CASES ON CONSTITUTIONAL LAW with Notes. Part I by JAMES BRADLEY THAYER, LL.D., Weld Professor of Law at Harvard University. Cambridge: Charles W. Sever, 1894. (Reviewed in this number.)

BOOK REVIEWS.

A TREATISE ON THE LAW OF QUASI CONTRACTS. By W. A. KEENER, Dean of the Law Faculty of Columbia College. New York: Baker, Voorhis & Co. 1893.

Professor KEENER has made a very valuable addition to the list of really scientific text books. The subject of which he treats is obscure, not so much from its inherent difficulties, but from the manner in which the subject has been treated from the earliest times by every court which administers the English system of law. Professor KEENER has endeavored to bring order out of chaos and has been most successful.

His first chapter dealing with the nature and scope of the obligation cannot but impress the reader at the outset with this idea. In all the cases he fails to find more than two opinions one in Pennsylvania by LOWRIE, C. J., the other an English opinion by Mr. Lord Justice LINDLEY, in which the obligation of Quasi Contract is regarded as deriving its original from anything like the same source to which he himself attributes it. The accepted legal name for such obligations, contracts implied by law, he rejects, and not only rejects but proves to be utterly erroneous. All such so-called implied contracts and many which scarcely fall under that head he groups together within that class of obligation now recognized as those of Quasi Contracts, which, as he shows, differ from contracts in that the obligation is imposed by the law entirely regardless of that consent of the parties, which is the very vital principle and essence of the true contract and from torts, in that the obligation is positive, not negative; to do justice and right, not merely to refrain from wrong.

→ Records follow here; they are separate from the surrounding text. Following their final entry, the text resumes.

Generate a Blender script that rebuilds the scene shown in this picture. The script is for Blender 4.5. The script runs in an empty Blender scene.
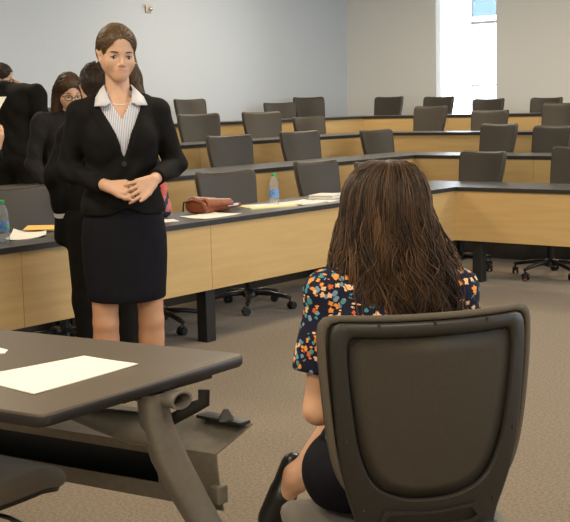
import bpy, bmesh, math, random
import numpy as np
from mathutils import Vector, Matrix, Euler
random.seed(7); RNG = np.random.default_rng(11)
SC = bpy.context.scene
COL = SC.collection
PI = math.pi
R = math.radians
V3 = lambda *a: np.array(a, float)

# ------------------------------------------------------------------ materials
def mat(name, base, rough=.5, metal=0., var=0., vscale=30., vstretch=(1, 1, 1), bump=0., bscale=200., bstretch=(1, 1, 1),
        spec=.5, base2=None, sheen=0., coat=0., trans=0., ior=1.45, detail=4.):
    m = bpy.data.materials.new(name); m.use_nodes = True
    nt = m.node_tree; N = nt.nodes; L = nt.links; b = N['Principled BSDF']
    b.inputs['Base Color'].default_value = (*base, 1); b.inputs['Roughness'].default_value = rough
    b.inputs['Metallic'].default_value = metal; b.inputs['Specular IOR Level'].default_value = spec
    b.inputs['Sheen Weight'].default_value = sheen; b.inputs['Coat Weight'].default_value = coat
    b.inputs['Transmission Weight'].default_value = trans; b.inputs['IOR'].default_value = ior
    tc = N.new('ShaderNodeTexCoord')
    def noise(scale, st):
        mp = N.new('ShaderNodeMapping'); mp.inputs['Scale'].default_value = st
        L.new(tc.outputs['Object'], mp.inputs['Vector'])
        n = N.new('ShaderNodeTexNoise'); n.inputs['Scale'].default_value = scale; n.inputs['Detail'].default_value = detail
        L.new(mp.outputs['Vector'], n.inputs['Vector']); return n
    if var or base2:
        n = noise(vscale, vstretch); rp = N.new('ShaderNodeValToRGB')
        c2 = base2 or tuple(c * (1 - var) for c in base); c1 = base if base2 else tuple(min(1, c * (1 + var)) for c in base)
        rp.color_ramp.elements[0].position = .3; rp.color_ramp.elements[1].position = .7
        rp.color_ramp.elements[0].color = (*c2, 1); rp.color_ramp.elements[1].color = (*c1, 1)
        L.new(n.outputs['Fac'], rp.inputs['Fac']); L.new(rp.outputs['Color'], b.inputs['Base Color'])
    if bump:
        n = noise(bscale, bstretch); bp = N.new('ShaderNodeBump'); bp.inputs['Strength'].default_value = bump
        bp.inputs['Distance'].default_value = .002
        L.new(n.outputs['Fac'], bp.inputs['Height']); L.new(bp.outputs['Normal'], b.inputs['Normal'])
    return m

M = {}
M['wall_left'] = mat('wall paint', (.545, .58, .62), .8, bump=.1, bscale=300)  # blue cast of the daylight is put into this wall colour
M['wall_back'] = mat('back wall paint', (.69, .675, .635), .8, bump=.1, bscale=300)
M['ceil'] = mat('ceiling tile', (.78, .77, .74), .9, var=.03, vscale=40)
M['carpet'] = mat('carpet', (.23, .168, .096), .95, base2=(.095, .068, .038), vscale=85, bump=.9, bscale=300, detail=6, spec=.1, sheen=.2)
M['riser'] = mat('dark rubber riser', (.035, .03, .026), .6, var=.15, vscale=12)
M['maple'] = mat('maple veneer', (.57, .385, .165), .38, base2=(.51, .335, .135), vscale=6, vstretch=(.35, .35, 5), bump=.03, bscale=60, bstretch=(.3, .3, 6), spec=.5)
M['seam'] = mat('panel seam', (.25, .15, .06), .6)
M['laminate'] = mat('charcoal laminate', (.085, .08, .074), .32, var=.08, vscale=250, spec=.55)
M['neartop'] = mat('warm charcoal laminate', (.098, .074, .048), .45, var=.08, vscale=250, spec=.5)
M['edge'] = mat('black edge band', (.022, .02, .019), .45, var=.1)
M['black_metal'] = mat('black powder coat', (.018, .017, .016), .42, var=.1, vscale=90)
M['plastic'] = mat('black plastic', (.02, .019, .018), .38, var=.1, vscale=60)
M['mesh_fabric'] = mat('chair fabric', (.056, .045, .032), .45, base2=(.042, .034, .024), vscale=300, bump=.35, bscale=650, spec=.42)
M['shell'] = mat('chair shell plastic', (.024, .021, .017), .42, var=.1, vscale=300, bump=.12, bscale=500, spec=.5)
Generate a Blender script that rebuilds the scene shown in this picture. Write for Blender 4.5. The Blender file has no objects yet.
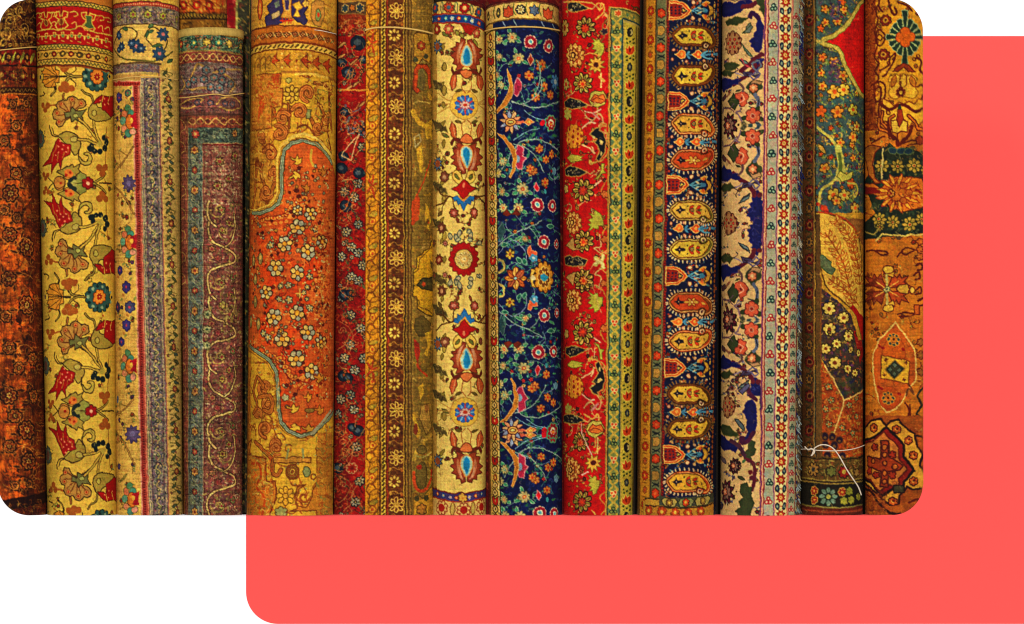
# Rolled oriental carpets standing side by side, in front of a coral board on a white wall.
# All carpet patterns are "knotted": every roll is a fine mesh, one vertex per knot or so, and
# each knot takes its wool colour from a pattern drawn by the small drafting kit below.
import math, random
import numpy as np

S = 2.0          # pattern resolution, samples per unit (1 unit = 2.5 mm)
V0 = -12.0       # pattern starts a little above the visible top
VH = 545.0
ZS = 5.379       # many motifs were measured at this enlargement

def hx(h):
    h = h.lstrip('#')
    return np.array([int(h[i:i+2], 16)/255.0 for i in (0, 2, 4)], np.float32)
def colr(c):
    return hx(c) if isinstance(c, str) else np.asarray(c, np.float32)

def smooth(pts, closed=True, n=4):
    P = np.asarray(pts, float); N = len(P)
    if N < 3: return P
    out = []
    rng = range(N) if closed else range(N-1)
    for i in rng:
        if closed: p0, p1, p2, p3 = P[(i-1) % N], P[i], P[(i+1) % N], P[(i+2) % N]
        else: p0, p1, p2, p3 = P[max(i-1, 0)], P[i], P[i+1], P[min(i+2, N-1)]
        for k in range(n):
            t = k/n
            out.append(0.5*((2*p1)+(-p0+p2)*t+(2*p0-5*p1+4*p2-p3)*t*t+(-p0+3*p1-3*p2+p3)*t**3))
    if not closed: out.append(P[-1])
    return np.array(out)

def profile(kind, n=720):
    """closed outline of the roll in plan, from the left edge over the front to the right edge; unit half width"""
    if kind == 'flat_right':       # bolt folded flat on its right side
        a = np.linspace(math.pi, math.pi/2, n)
        lx, ly = -1+0.62+0.62*np.cos(a), 0.62*np.sin(a)
        rx = np.linspace(-0.38, 0.985, n)[1:]
        ry = 0.62+0.03*np.sin(np.linspace(0, math.pi, n-1))
        ex = np.array([0.997, 1.0]); ey = np.array([0.60, 0.5])
        return np.concatenate([lx, rx, ex]), np.concatenate([ly, ry, ey])
    if kind == 'flat_left':        # same, the sharp side on the left
        x, y = profile('flat_right', n); return -x[::-1], y[::-1]
    p = {'round': 0.94, 'soft': 0.93}[kind]
    a = np.linspace(math.pi, 0, 2*n)
    c, s = np.cos(a), np.sin(a)
    return np.sign(c)*np.abs(c)**p, np.abs(s)**p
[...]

To bring the myriad of cases, all decided upon the fiction of a contract implied by law, often in the very teeth of the true state of affairs, within the broad and scientific principles which govern the true Quasi Contract is no light task, but Professor KEENER accomplishes it in a clear and convincing manner.

There is often, of course, the difficulty arising from the mode of thought pursued by the courts, often Professor KEENER'S principles are fully borne out by the decision of the cases but not by the reasoning upon which the decision is based.

It will excite surprise that the result of the cases decided upon so different a principle, a mere legal fiction, should coincide so nearly with the author's conclusions based upon a rational following out of the Quasi Contractual relation.

Naturally, in some of the cases difficulitics arise, but in the main the book is not only an admirable treatise of what the law should be but also a clear exposition of what the law is, however bad the author may sometimes consider the foundation.

The book is an admirable specimen and product of modern legal thought, the tendency of which is to systematize and reconcile the conflicting and often fanciful theories of the ancient law upon a broad, scientific and rational basis, and it is impossible to doubt that it will have a great influence upon the mind of all those who may read it, and will serve to clarify the obscurities of a hitherto difficult subject.

The remaining chapters treat of the various separate divisions of the subject, as follows:

Chapter II. Recovery of money paid under mistake. III. Waiver of tort, which chapter is perhaps the best illustration of the author's methods. Nothing could be more logical, clear and convincing than the manner in which the law is stated, the cases in the main bear out his position, and yet but very few show any recognition of the underlying principles which he so clearly states. IV. Rights of a plaintiff in default under a contract. V. Obligations of a defendant in default under a contract. VI and VII. Recovery for benefits conferred. (VI.) By request in absence of contract. (VII.) Without request. VIII. Recovery for improvements made upon land without request. IX. Money paid to use of defendant. X. Money paid under compulsion of law. XI. Money paid to defendant under duress.